Goal
Read the entries below and pull out each line with the string "high".

Begin Records for this task

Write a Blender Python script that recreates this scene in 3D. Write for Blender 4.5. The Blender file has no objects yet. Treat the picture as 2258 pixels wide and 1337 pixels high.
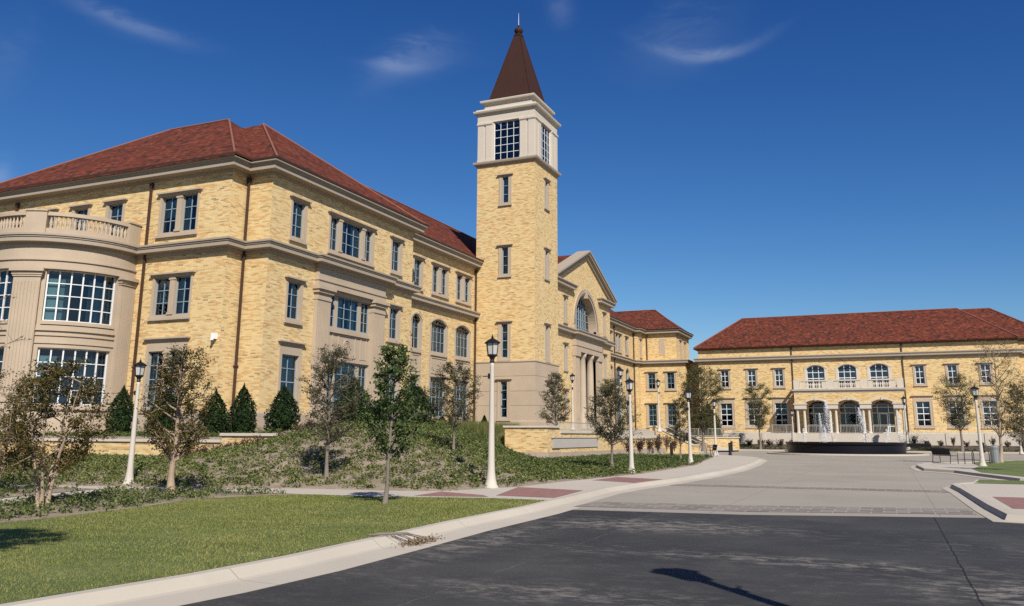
import bpy, math, random
import numpy as np
from mathutils import Matrix, Vector
R = math.radians
sc = bpy.context.scene
col = sc.collection

# ------------------------------------------------------------------ camera
cam_d = bpy.data.cameras.new("camera")
cam = bpy.data.objects.new("camera", cam_d)
col.objects.link(cam)
sc.camera = cam
cam_d.sensor_width = 36.0
cam_d.lens = 29.862
cam_d.shift_y = -0.0481
cam_d.clip_start = 0.1
cam_d.clip_end = 4000
YAW, PITCH, ROLL = R(-23.5396), R(12.0552), R(-0.27812)
fw = Vector((math.sin(YAW) * math.cos(PITCH), math.cos(YAW) * math.cos(PITCH), math.sin(PITCH)))
rt = Vector((math.cos(YAW), -math.sin(YAW), 0))
up = rt.cross(fw)
cr, sr = math.cos(ROLL), math.sin(ROLL)
rt2 = cr * rt - sr * up
up2 = sr * rt + cr * up
cam.matrix_world = Matrix(((rt2.x, up2.x, -fw.x, 0), (rt2.y, up2.y, -fw.y, 0), (rt2.z, up2.z, -fw.z, 1.65), (0, 0, 0, 1)))

# ------------------------------------------------------------------ world, sun, exposure
SUN_EL = 41.0
SX, SY = 0.655, -0.755                 # horizontal direction towards the sun
wd = bpy.data.worlds.new("World")
sc.world = wd
wd.use_nodes = True
wn, wl = wd.node_tree.nodes, wd.node_tree.links
wn.clear()
wo = wn.new("ShaderNodeOutputWorld")
wb = wn.new("ShaderNodeBackground")
sky = wn.new("ShaderNodeTexSky")
sky.sky_type = 'NISHITA'
sky.sun_disc = False
sky.sun_elevation = R(SUN_EL)
sky.sun_rotation = math.atan2(SX, SY)
sky.air_density = 1.0
sky.dust_density = 0.25
sky.ozone_density = 4.5
wb.inputs[1].default_value = 0.085
wl.new(wb.outputs[0], wo.inputs[0])

sun_d = bpy.data.lights.new("sun", 'SUN')
sun = bpy.data.objects.new("sun", sun_d)
col.objects.link(sun)
sun_d.energy = 5.0
sun_d.angle = R(0.5)
sun_d.color = (1.0, 0.93, 0.82)
sdir = Vector((SX * math.cos(R(SUN_EL)), SY * math.cos(R(SUN_EL)), math.sin(R(SUN_EL))))
sun.rotation_euler = sdir.to_track_quat('Z', 'Y').to_euler()
sun.location = (30, -40, 60)
sc.view_settings.view_transform = 'Standard'
sc.view_settings.look = 'None'
sc.view_settings.exposure = 0.3
sc.view_settings.gamma = 1.0
sc.cycles.use_denoising = False
sc.cycles.max_bounces = 6
sc.cycles.transparent_max_bounces = 12
sc.cycles.caustics_reflective = False
sc.cycles.caustics_refractive = False

SKY_CURVE = ((1.42, 1.87), (1.0, 1.45), (.92, 1.08))
def clouds():
    """three faint cirrus wisps far up in the sky, added to the sky colour"""
    geo = wn.new("ShaderNodeNewGeometry")
    total = None
    def dirpx(x, y):
        d = rt2 * ((x - 1129) / 1872.88) - up2 * ((y - 559.93) / 1872.88) + fw
        return d.normalized()
    noise = wn.new("ShaderNodeTexNoise")
    noise.inputs['Scale'].default_value = 17
    noise.inputs['Detail'].default_value = 9
    noise.inputs['Roughness'].default_value = .62
    noise.inputs['Distortion'].default_value = 1.2
    mp = wn.new("ShaderNodeMapping")
    tc = wn.new("ShaderNodeTexCoord")
    mp.inputs['Scale'].default_value = (1, 1, 3.0)
    wl.new(tc.outputs['Generated'], mp.inputs[0])
    wl.new(mp.outputs[0], noise.inputs['Vector'])
    def m(op, a, b=None, c=None):
        n = wn.new("ShaderNodeMath"); n.operation = op
        for i, v in enumerate((a, b, c)):
            if v is None: continue
            if isinstance(v, (int, float)): n.inputs[i].default_value = v
            else: wl.new(v, n.inputs[i])
        return n.outputs[0]
    def dot(v):
        n = wn.new("ShaderNodeVectorMath"); n.operation = 'DOT_PRODUCT'
        wl.new(tc.outputs['Generated'], n.inputs[0]); n.inputs[1].default_value = v
        return n.outputs['Value']
    # centre px, end px (long axis), width, strength, bend
    for (cx, cy, ex, ey, wid, st, bend) in ((905, 128, 985, 98, .017, .13, -3.0), (890, 150, 960, 150, .006, .10, 2), (1560, 124, 1660, 116, .0065, .20, 3.6),
                                            (1500, 95, 1600, 60, .03, .05, 0), (285, 55, 400, 98, .008, .13, 1.0),
                                            (1235, 15, 1260, 8, .02, .07, 0), (15, 130, 60, 150, .04, .03, 0), (0, 385, 25, 395, .012, .16, 0)):
        c = dirpx(cx, cy); e = (dirpx(ex, ey) - c)
        L = e.length; e.normalize(); n_ = c.cross(e).normalized()
        u = dot(e); u = m('SUBTRACT', u, e.dot(c))
        v = dot(n_); v = m('SUBTRACT', v, n_.dot(c))
        wob = m('MULTIPLY', m('SUBTRACT', noise.outputs[0], .5), wid * 2.2)
        v = m('ADD', m('ADD', v, wob), m('MULTIPLY', m('MULTIPLY', u, u), bend))
        uu = m('DIVIDE', u, L); vv = m('DIVIDE', v, wid)
        r2 = m('ADD', m('MULTIPLY', uu, uu), m('MULTIPLY', vv, vv))
        g = m('POWER', 2.718, m('MULTIPLY', r2, -1.0))
        front = m('GREATER_THAN', dot(c), .6)
        g = m('MULTIPLY', m('MULTIPLY', g, front), m('MULTIPLY', st, m('MULTIPLY', noise.outputs[0], 2.0)))
        total = g if total is None else m('ADD', total, g)
    # deep polarised blue: a per-channel contrast curve on the sky's own colour
    sp_ = wn.new("ShaderNodeSeparateColor"); cb_ = wn.new("ShaderNodeCombineColor"); wl.new(sky.outputs[0], sp_.inputs[0])
    for i, (gain, pw) in enumerate(SKY_CURVE):
        v = m('MULTIPLY', sp_.outputs[i], .105)
        v = m('MINIMUM', m('MULTIPLY', m('POWER', v, pw), gain / .105), (5.0, 6.0, 7.6)[i])
        wl.new(v, cb_.inputs[i])
    mix = wn.new("ShaderNodeMix"); mix.data_type = 'RGBA'
    wl.new(total, mix.inputs['Factor'])
    wl.new(cb_.outputs[0], mix.inputs['A'])
    mix.inputs['B'].default_value = (6.0, 6.8, 8.2, 1)
    wl.new(mix.outputs['Result'], wb.inputs[0])
clouds()

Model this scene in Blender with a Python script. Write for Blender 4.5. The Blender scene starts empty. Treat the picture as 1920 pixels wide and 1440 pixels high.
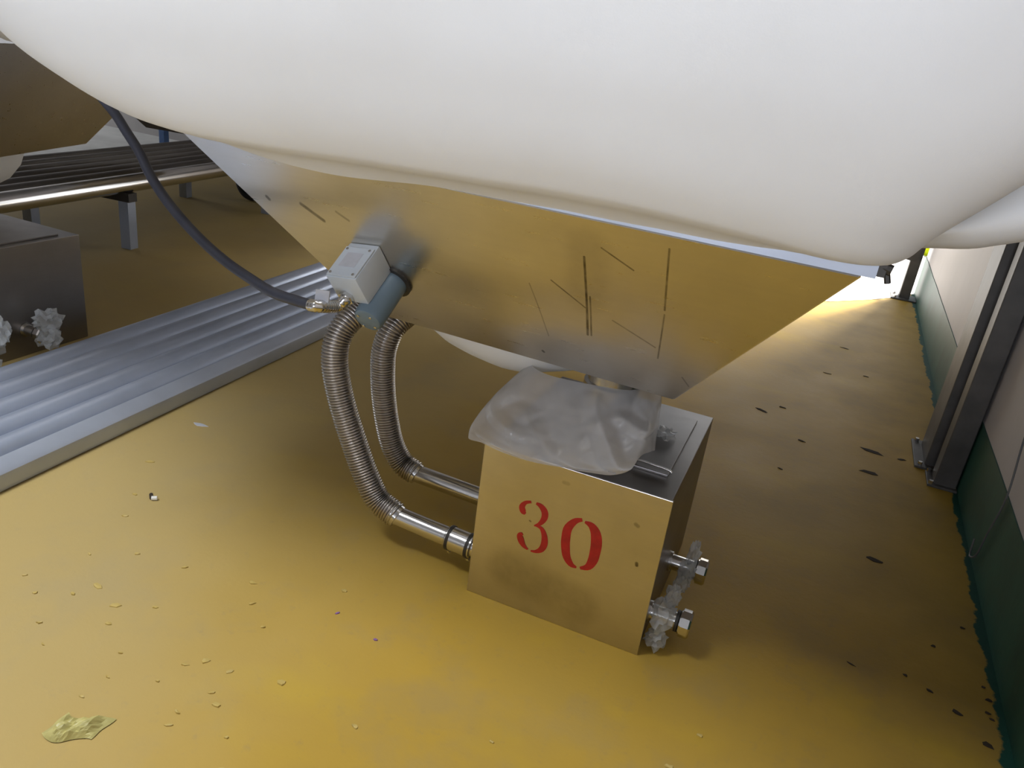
import bpy, bmesh, math, random
from mathutils import Vector, Matrix, noise
random.seed(7)
S = bpy.context.scene
COL = S.collection
PI = math.pi

# ------------------------------------------------------------------ camera
cam = bpy.data.cameras.new('camera'); camo = bpy.data.objects.new('camera', cam); COL.objects.link(camo)
F_PX = 1480.0
cam.sensor_fit = 'HORIZONTAL'; cam.sensor_width = 36.0; cam.lens = F_PX / 1920 * 36.0
cam.clip_start = 0.02; cam.clip_end = 200
yaw, pitch, roll = -0.355005, 0.400277, 0.134030
fw = Vector((math.sin(yaw) * math.cos(pitch), math.cos(yaw) * math.cos(pitch), -math.sin(pitch)))
rt = Vector((math.cos(yaw), -math.sin(yaw), 0)); up = rt.cross(fw)
r2 = rt * math.cos(roll) + up * math.sin(roll); u2 = up * math.cos(roll) - rt * math.sin(roll)
camo.matrix_world = Matrix(((r2.x, u2.x, -fw.x, 0), (r2.y, u2.y, -fw.y, 0), (r2.z, u2.z, -fw.z, 1.25), (0, 0, 0, 1)))
S.camera = camo

# ------------------------------------------------------------------ world, light, exposure
world = bpy.data.worlds.new('overcast sky'); S.world = world; world.use_nodes = True
bg = world.node_tree.nodes['Background']
bg.inputs[0].default_value = (0.80, 0.90, 1.0, 1); bg.inputs[1].default_value = 0.8
S.view_settings.view_transform = 'Standard'; S.view_settings.look = 'None'
S.view_settings.exposure = 0.28; S.view_settings.gamma = 1.0
S.view_settings.use_curve_mapping = False


def area(name, loc, target, sx, sy, power, color, portal=False):
    l = bpy.data.lights.new(name, 'AREA'); l.shape = 'RECTANGLE'; l.size = sx; l.size_y = sy
    l.energy = power; l.color = color
    o = bpy.data.objects.new(name, l); COL.objects.link(o); o.location = loc
    d = Vector(target) - Vector(loc)
    o.rotation_euler = d.to_track_quat('-Z', 'Y').to_euler()
    if portal:
        l.cycles.is_portal = True
    return o


area('back_gate_daylight', (-1.1, -7.9, 1.95), (-1.1, 5, 1.95), 3.0, 2.8, 360, (0.80, 0.87, 1.0))
area('ceiling_panel_light', (-2.35, 0.14, 4.12), (-2.35, 0.15, 0), 1.3, 1.3, 158, (0.90, 0.95, 1.0))
area('left_window_daylight', (-10.05, 4.6, 1.9), (-6, 5.2, 0.8), 2.4, 2.4, 50, (0.92, 0.96, 1.0))
area('far_door_daylight', (-0.2, 6.3, 1.1), (-0.2, 0, 0.6), 1.5, 2.1, 10, (1, 0.97, 0.93))
area('yard_glare', (2.3, 11.0, 6.6), (0.1, 5.0, 0.0), 1.1, 2.6, 1200, (1, 0.97, 0.93))
area('yard_sun', (3.0, 11.0, 9.6), (0.4, 5.6, 0.0), 0.9, 1.6, 4200, (1, 0.97, 0.93))

# ------------------------------------------------------------------ materials
def new_mat(name):
    m = bpy.data.materials.new(name); m.use_nodes = True
    return m, m.node_tree, m.node_tree.nodes['Principled BSDF']


def N(nt, t, **kw):
    n = nt.nodes.new(t)
    for k, v in kw.items():
        setattr(n, k, v)
    return n


def noise_tex(nt, scale, detail=4, rough=0.55, coord='Object', stretch=None):
    tc = N(nt, 'ShaderNodeTexCoord'); n = N(nt, 'ShaderNodeTexNoise')
    n.inputs['Scale'].default_value = scale; n.inputs['Detail'].default_value = detail; n.inputs['Roughness'].default_value = rough
    if stretch:
        mp = N(nt, 'ShaderNodeMapping'); mp.inputs['Scale'].default_value = stretch
        nt.links.new(tc.outputs[coord], mp.inputs[0]); nt.links.new(mp.outputs[0], n.inputs['Vector'])
    else:
        nt.links.new(tc.outputs[coord], n.inputs['Vector'])
    return n.outputs['Fac']


def ramp(nt, fac, stops):
    r = N(nt, 'ShaderNodeValToRGB'); e = r.color_ramp.elements
    while len(e) < len(stops):
        e.new(0.5)
    for el, (p, c) in zip(e, stops):
        el.position = p; el.color = (*c, 1) if len(c) == 3 else c
    nt.links.new(fac, r.inputs[0])
    return r.outputs[0]


def mixc(nt, fac, a, b, mode='MIX'):
    m = N(nt, 'ShaderNodeMix', data_type='RGBA', blend_type=mode)
    for sock, v in ((m.inputs[0], fac), (m.inputs[6], a), (m.inputs[7], b)):
        if isinstance(v, (int, float)):
            sock.default_value = v
        elif isinstance(v, tuple):
            sock.default_value = (*v, 1)
        else:
            nt.links.new(v, sock)
    return m.outputs[2]


def math_n(nt, op, a, b=None, clamp=False):
    m = N(nt, 'ShaderNodeMath', operation=op); m.use_clamp = clamp
    for i, v in enumerate((a, b)):
        if v is None:
            continue
        if isinstance(v, (int, float)):
            m.inputs[i].default_value = v
        else:
            nt.links.new(v, m.inputs[i])
    return m.outputs[0]


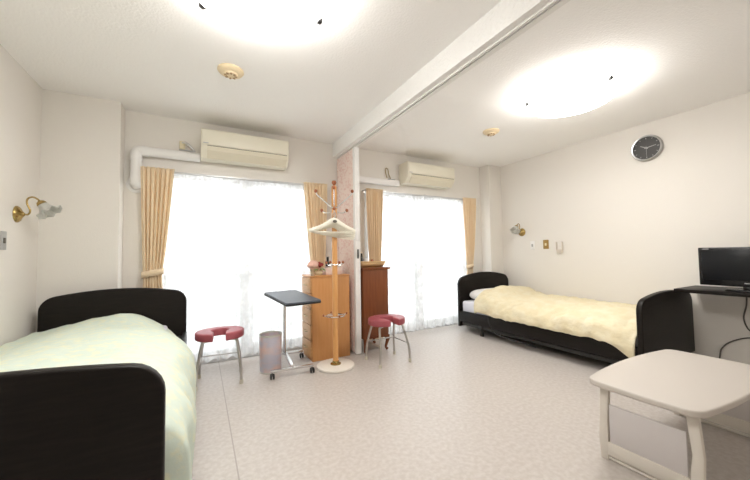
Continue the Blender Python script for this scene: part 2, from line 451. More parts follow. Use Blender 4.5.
# loose wall hooks over the pipe covers
t = thing('wall_hook', 'small cream wall hook above the elbowed white pipe', 'hook', (-.13, 3.638, 2.13))
b = B(); add_box(b, -.19, -.14, 3.61, 3.641, 2.135, 2.215, .008); obj('plate', b, 'cream_pot', t)
b = B(); add_tube(b, [(-.165, 3.612, 2.20), (-.13, 3.60, 2.195), (-.09, 3.60, 2.16), (-.06, 3.61, 2.125)], .010, 10); obj('arm', b, 'alu', t)
b = B(); add_tube(b, [(-.19, 3.60, 2.121), (-.05, 3.60, 2.121)], .007, 8, False); obj('bar', b, 'grey_mark', t)
t = thing('wire_hook', 'thin bent wire loop left of the right air conditioner', 'hook', (2.20, 3.62, 2.07))
b = B(); add_tube(b, [(2.19, 3.63, 2.09), (2.165, 3.625, 2.17), (2.17, 3.625, 2.22), (2.20, 3.625, 2.21), (2.215, 3.625, 2.14), (2.235, 3.625, 2.10), (2.24, 3.63, 2.075)], .006, 8); obj('loop', b, 'wire', t)
b = B(); add_box(b, 2.20, 2.30, 3.60, 3.641, 2.063, 2.078, .003); obj('foot', b, 'grey_mark', t)

# ------------------------------------------------------------------ ceiling lights and detectors
def ceiling_light(x, y, label, a0):
    t = thing('ceiling_light', label, 'ceiling light', (x, y, ZC), 'round ceiling lights')
    b = B(); add_lathe(b, [(0, 2.442), (.312, 2.442), (.318, 2.43), (.312, 2.388), (0, 2.388)], 40, Matrix.Translation((x, y, 0))); obj('base_plate', b, 'white_plastic', t)
    R = .335; prof = [(.30, 2.392), (R, 2.374), (R + .004, 2.366), (R - .005, 2.356)]
    for k in range(1, 13):
        a = k / 12 * PI / 2; prof.append(((R - .005) * math.cos(a), 2.356 - .078 * math.sin(a)))
    prof[-1] = (0, prof[-1][1])
    b = B(); add_lathe(b, prof, 48, Matrix.Translation((x, y, 0))); obj('shade', b, 'lamp', t, recalc=True)
    for k in range(3):
        a = a0 + k * 2 * PI / 3
        mt = Matrix.Translation((x + math.cos(a) * .322, y + math.sin(a) * .322, 2.354)) @ Matrix.Rotation(a, 4, 'Z')
        b = B(); add_box(b, -.018, .028, -.013, .013, -.016, .010, .003); b.transform(mt)
        obj('clip', b, 'dark_metal', t)
ceiling_light(.23, 1.535, 'lit round ceiling light at the top edge above the green bed side', math.atan2(1.77 - 1.535, .01 - .23))
ceiling_light(2.72, 1.50, 'lit round ceiling light above the yellow bed side, whole in view', math.atan2(1.71 - 1.50, 2.49 - 2.72))
def detector(x, y, label):
    t = thing('smoke_detector', label, 'smoke detector', (x, y, ZC), 'round ceiling detectors')
    mt = Matrix.Translation((x, y, 0))
    b = B(); add_lathe(b, [(0, 2.442), (.088, 2.442), (.090, 2.43), (.080, 2.418), (.055, 2.412), (0, 2.412)], 32, mt); obj('base', b, 'detector', t)
    b = B(); add_lathe(b, [(.05, 2.414), (.046, 2.400), (0, 2.396)], 28, mt); c = obj('sensor_cap', b, 'detector', t)
    b = B()
    for k in range(8):
        a = 2 * PI * k / 8; bb = B(); add_box(bb, .026, .044, -.006, .006, 2.3945, 2.403); bb.transform(mt @ Matrix.Rotation(a, 4, 'Z'))
        me = bpy.data.meshes.new('tmp'); bb.to_mesh(me); bb.free(); b.from_mesh(me); bpy.data.meshes.remove(me)
    obj('vents', b, 'detector_dark', t, smooth=False)
detector(.185, 2.50, 'orange-cream round smoke detector on the ceiling left of the beam')
detector(2.86, 2.46, 'orange-cream round smoke detector on the ceiling right of the beam')

# ------------------------------------------------------------------ beds
def panel_outline(x0, x1, z0, zc, zp, r):
    pts = [(x0, z0)]; n = 40
    xs = []
    for k in range(7): xs.append(r * (1 - math.cos(k / 6 * PI / 2)))
    w = x1 - x0
    xs += [r + (w - 2 * r) * k / n for k in range(1, n)]
    xs += [w - v for v in xs[:7][::-1]]
    for d in xs:
        z = zp - (zp - zc) * (abs(2 * d / w - 1)) ** 2
        e = min(d, w - d)
        if e < r: z -= r - math.sqrt(max(0, r * r - (r - e) ** 2))
        pts.append((x0 + d, z))
    pts.append((x1, z0)); return pts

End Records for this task

The result
Write a Blender Python script that recreates this scene in 3D. Write for Blender 4.5. The Blender file has no objects yet. Treat the picture as 2258 pixels wide and 1337 pixels high.
Model this scene in Blender with a Python script. Write for Blender 4.5. The Blender scene starts empty. Treat the picture as 1920 pixels wide and 1440 pixels high.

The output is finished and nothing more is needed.